Ils l'aimaient. Les classes étaient deux fois mixtes, avec les filles et les garçons des petits propriétaires-vignerons européens et les fils de
leurs ouvriers musulmans. La classe était la même pour tous. Leurs ancêtres étaient tous gaulois et à la récré, dans la poussière ensoleillée
des matches de foot improvisés, il n'y avait pas de pieds-noirs et d'arabes mais juste des copains.

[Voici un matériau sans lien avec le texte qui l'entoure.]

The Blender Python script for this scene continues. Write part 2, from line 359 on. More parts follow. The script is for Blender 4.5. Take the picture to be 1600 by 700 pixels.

D'ailleurs, l'école est intacte: deux buts au milieu de la cour goudronnée, des arcades peintes en jaune et le préau sombre qui protégeait
des grosses chaleurs.
Jean-Paul, à son tour, improvise un discours, la gorge serrée. « C'est une plaie à refermer, une souffrance à évacuer. Maintenant, la France
et l'Algérie ont un avenir à préparer ». Tous applaudissent. Les copains l'étreignent.

A la mairie, sous la photo du président BOUTEFLIKA, le maire ouvre le livre d'un érudit local qui raconte l'histoire de RENAN de 1848 à 1958.
La famille de Jean-Paul figure parmi les premiers arrivants en 1850. En 1871, avec l'installation des SCHMIDT, des HIRSCH et des WEBER
fuyant l'Alsace allemande, la population double. Au début du 20e
siècle, les noms des fonctionnaires sonnent ariégeois ou tarnais. Puis,
dans les années 20 et surtout en 1936, s'installent des cohortes de GUTTIEREZ et de GARCIA, Espagnols exilés vers le Sud par l'avancée des
franquistes en Espagne. En général, ces Andalous devenaient artisans. En 1958, le village compte 329 Européens dont 30 % d'agriculteurs, et
475 musulmans, tous ouvriers agricoles. « Nous sommes 7 425 actuellement », indique le maire, tout aussi précis. A l'image de l'Algérie
indépendante (9 millions d'habitants en 1962, 34 millions en 2001), HASSI-MEFSOUK a grandi dans la démesure démographique, la richesse
du pétrole (le terminal d'ARZEW est tout proche) et a connu les horreurs du terrorisme. L'ancien maire, Hocine, a été assassiné il y a neuf
ans, abattu par les intégristes qui avaient promis la mort à qui occuperait la fonction. Il a payé son courage de sa vie. « C'était un ami que je
connaissais. On s'était écrit, téléphoné et un jour je n'ai plus eu de nouvelles », leur raconte Jean-Paul.